Dire la vérité aux Français revient donc à reconnaître que, aujourd'hui, vous présentez la facture de la crise.

Qui doit la payer ? Vous avez fait un choix très simple, vous avez décidé d'aller au plus simple.

D'une part, vous siphonnez – il n'y a pas d'autre mot – le fonds de réserve des retraites. En 1997, vous trouviez qu'il n'était pas suffisamment alimenté, M. Bur parlant même de lui affecter 300 milliards. Aujourd'hui, on est un peu plus raisonnable. Or ce fonds constituait d'une certaine façon la caisse de retraite des jeunes et ne devait être utilisé qu'à partir de 2020. (Applaudissements sur les bancs du groupe SRC et sur plusieurs bancs du groupe GDR.)

D'autre part, vous cherchez à faire des économies en modifiant les bornes d'âge. Si cela s'appliquait aux gens ayant les meilleures situations dans notre pays, on pourrait le comprendre. Mais c'est exactement l'inverse. Quand on sait qu'il n'y a que 40 % de gens qui sont encore au travail à l'âge de 58 ans, on est en droit de se demander ce qui va se passer. Que vont-ils faire entre 58 et 62 ans ? Rester deux ans de plus au RMI, au RSA, ou au chômage, sans rien, en attendant 62 ans ? C'est sur eux que vous faites des économies. Et ceux qui ont des carrières incomplètes, c'est-à-dire ceux qui ont rencontré les plus grandes difficultés professionnelles ou familiales, et qui attendent souvent 65 ans pour avoir une retraite sans abattement, que se passera-t-il pour eux ? Devront-ils attendre deux ans de plus ?

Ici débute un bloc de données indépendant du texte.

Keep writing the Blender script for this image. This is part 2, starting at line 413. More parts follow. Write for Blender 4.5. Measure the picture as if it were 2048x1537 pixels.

Vous financez votre réforme non seulement en ponctionnant le Fonds de réserve des retraites, mais encore en faisant payer ceux qui sont déjà le plus en difficulté. C'est pour cette raison que les gens ne l'acceptent pas. Votre réforme est profondément injuste. (Applaudissements sur les bancs du groupe SRC.)

Dans les propositions que nous avons formulées, nous prévoyons aussi un effort en matière de cotisations. Acceptez au moins qu'il y ait un débat à ce sujet.

Comme le président du groupe SRC vient de le souligner, il n'est pas possible de continuer ce débat alors qu'il y a, chaque jour et il y a encore quelques minutes, des déclarations de ministres dans les médias affirmant qu'ils vont finir par entendre le peuple. C'est à l'Assemblée nationale que vous devriez faire ces déclarations et annoncer les propositions que vous comptez faire, si vous comptez en faire, pas dans les médias ! Sinon, à quoi sert le Parlement et quel respect a-t-on de lui ?

Tout le monde ignore ce que vous allez dire, y compris les syndicats. Vous avez encore dit ce matin que vous feriez peut-être une déclaration à la fin de la semaine.

Il aurait pu y avoir une grande réforme. En Suède, ils ont discuté pendant plusieurs années de la question des retraites.

L'intervention de Mme Marisol Touraine a montré que nous pouvions avoir ce débat puisqu'il y a deux projets. Les Français qui ont manifesté aujourd'hui attendent des réponses. Ils savent, dans tous les cas, qu'il y a un autre projet sur lequel ils peuvent fonder une espérance : celui du parti socialiste. (Applaudissements sur les bancs du groupe SRC –Exclamations sur les bancs du groupe UMP.)